Frank Advice 9


Dear Frank,

I have got to thinking recently how much we have in common. Not just that we are both CEOs of multi-national conglomerates. We are both bears of relatively small brain burdened with very clever predecessors. And we are both misunderstood.

But there are differences too. I mean, you are saddled (which I most certainly am not!) with the infallibility business. And the problem with infallibility is that (however carefully you define it) it rubs off on everything else. Just look at what’s happening to you at the moment. You have only to be mildly indiscreet to a journalist on the telephone and those on one side or another of the argument are claiming you as their champion.  Even your private thoughts have become infallible statements!

So I wanted to share with you something of our Anglican experience – which is all about fallibility.

You see people don’t want their religious leaders to be right. They want them to get things wrong, to make mistakes, to have doubts. Just like themselves. We are not here, you and I, to offer solutions. Our task is to walk with people on their different journeys, and to baptise the solutions they themselves come up with.  I mean, look at the scriptures.
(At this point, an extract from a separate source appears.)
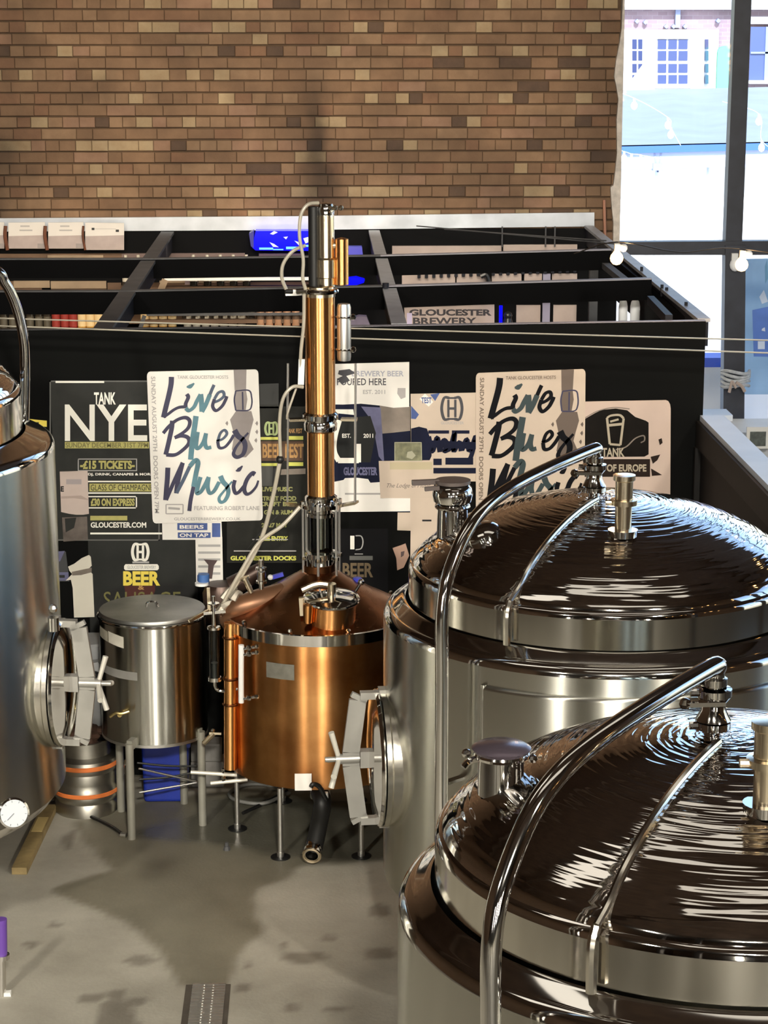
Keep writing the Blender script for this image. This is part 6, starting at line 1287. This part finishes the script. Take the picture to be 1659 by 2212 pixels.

You never hear Jesus telling people things. He is always the open ear, the empathetic companion.

Our Anglican experience is that doctrine is not given – something handed down from on high. People can’t take that sort of thing any more (if they ever could). Doctrine emerges; it is part of the wonderful continuum of life itself. Remember what Newamn said (probably while he was still an Anglican): ‘To live is to change, and to be perfect is to have changed often’.

Personally I find that very liberating. And I got to thinking that it might help you too. After all, the most any of us can do is to share.